Question 4: (1 point)

An object at rest at the center of a square (all sides with equal length) has 4 forces acting on it, each directed along lines from a different corner of the square toward the center. The two forces acting from the lower left and lower right corners are directed toward the center and have 96.39 N each. What is the magnitude of the two remaining forces which leaves the object at rest (see sheet 36,36')? Indicate with a positive (negative) sign whether your answer is (not) the same if the object moves with constant velocity.

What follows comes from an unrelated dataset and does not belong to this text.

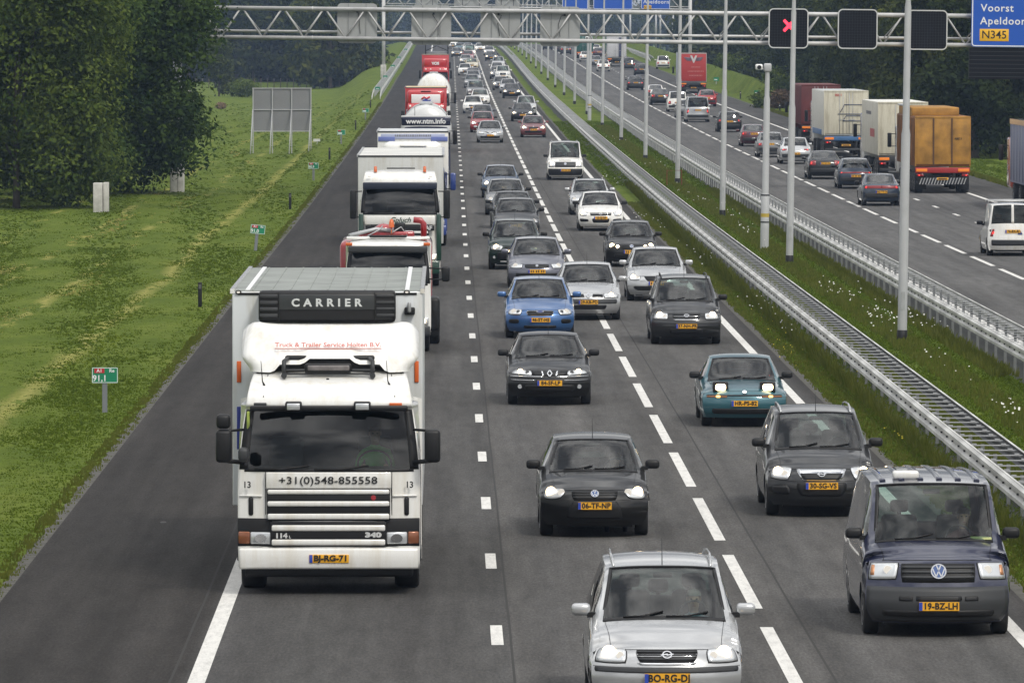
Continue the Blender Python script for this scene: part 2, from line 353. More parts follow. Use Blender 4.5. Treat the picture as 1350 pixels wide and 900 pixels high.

How to solve: (Answer is positive)

force(ur) = force(ul) = force(lr) = (force(ll)
Answer = 96.39

please note that question 3 should include a (-) minus sign with the answer.

For Quiz question 2 the Answer is negative.

Why is it that their is Two forces going [u]upward[/u] for question 3? .. I guess I am having a hard time visualizing it

I am having a hard time seeing where the angle is going. If it is with respect to the vertical does it mean in between the two strings?

For Quiz question 1 the Answer is negative.